_DATA SEGMENT_:
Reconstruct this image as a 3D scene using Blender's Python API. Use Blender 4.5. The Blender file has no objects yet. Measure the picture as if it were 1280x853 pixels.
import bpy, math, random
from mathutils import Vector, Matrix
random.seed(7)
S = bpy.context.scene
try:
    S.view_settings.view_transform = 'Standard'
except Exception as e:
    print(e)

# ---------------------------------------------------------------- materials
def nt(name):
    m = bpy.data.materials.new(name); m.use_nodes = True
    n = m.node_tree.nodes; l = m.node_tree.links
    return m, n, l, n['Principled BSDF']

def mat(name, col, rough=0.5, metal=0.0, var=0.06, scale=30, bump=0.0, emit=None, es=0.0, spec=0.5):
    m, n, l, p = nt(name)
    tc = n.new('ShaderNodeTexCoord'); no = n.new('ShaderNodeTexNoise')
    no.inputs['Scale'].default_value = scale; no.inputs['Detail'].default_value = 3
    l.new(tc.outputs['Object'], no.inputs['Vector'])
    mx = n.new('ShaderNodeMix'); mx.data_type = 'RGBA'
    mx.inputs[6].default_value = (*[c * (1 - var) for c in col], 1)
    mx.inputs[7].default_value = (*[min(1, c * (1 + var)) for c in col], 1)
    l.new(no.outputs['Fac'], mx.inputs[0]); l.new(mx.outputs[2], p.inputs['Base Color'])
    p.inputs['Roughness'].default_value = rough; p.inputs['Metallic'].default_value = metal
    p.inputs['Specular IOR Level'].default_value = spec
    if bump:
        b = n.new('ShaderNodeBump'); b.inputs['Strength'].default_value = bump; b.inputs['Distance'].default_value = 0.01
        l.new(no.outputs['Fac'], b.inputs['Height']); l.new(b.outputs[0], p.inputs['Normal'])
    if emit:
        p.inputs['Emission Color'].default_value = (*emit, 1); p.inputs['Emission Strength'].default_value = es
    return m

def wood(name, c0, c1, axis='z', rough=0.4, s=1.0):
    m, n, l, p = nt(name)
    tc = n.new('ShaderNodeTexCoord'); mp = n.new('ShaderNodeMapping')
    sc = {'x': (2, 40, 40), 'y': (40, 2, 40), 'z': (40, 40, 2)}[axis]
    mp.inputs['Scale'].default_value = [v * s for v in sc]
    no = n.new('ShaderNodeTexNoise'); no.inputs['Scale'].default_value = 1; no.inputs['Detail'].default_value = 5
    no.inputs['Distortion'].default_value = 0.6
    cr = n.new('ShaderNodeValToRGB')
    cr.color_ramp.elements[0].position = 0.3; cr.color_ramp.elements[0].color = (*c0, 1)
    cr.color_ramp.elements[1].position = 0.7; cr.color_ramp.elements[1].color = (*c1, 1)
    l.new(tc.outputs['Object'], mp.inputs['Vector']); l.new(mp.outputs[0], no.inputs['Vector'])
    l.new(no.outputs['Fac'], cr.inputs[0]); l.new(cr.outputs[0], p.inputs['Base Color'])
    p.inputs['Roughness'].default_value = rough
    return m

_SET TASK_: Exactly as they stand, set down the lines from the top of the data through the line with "return m, n, l, n['Principled BSDF']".

_PROBLEM SOLUTION_:
Reconstruct this image as a 3D scene using Blender's Python API. Use Blender 4.5. The Blender file has no objects yet. Measure the picture as if it were 1280x853 pixels.
import bpy, math, random
from mathutils import Vector, Matrix
random.seed(7)
S = bpy.context.scene
try:
    S.view_settings.view_transform = 'Standard'
except Exception as e:
    print(e)

# ---------------------------------------------------------------- materials
def nt(name):
    m = bpy.data.materials.new(name); m.use_nodes = True
    n = m.node_tree.nodes; l = m.node_tree.links
    return m, n, l, n['Principled BSDF']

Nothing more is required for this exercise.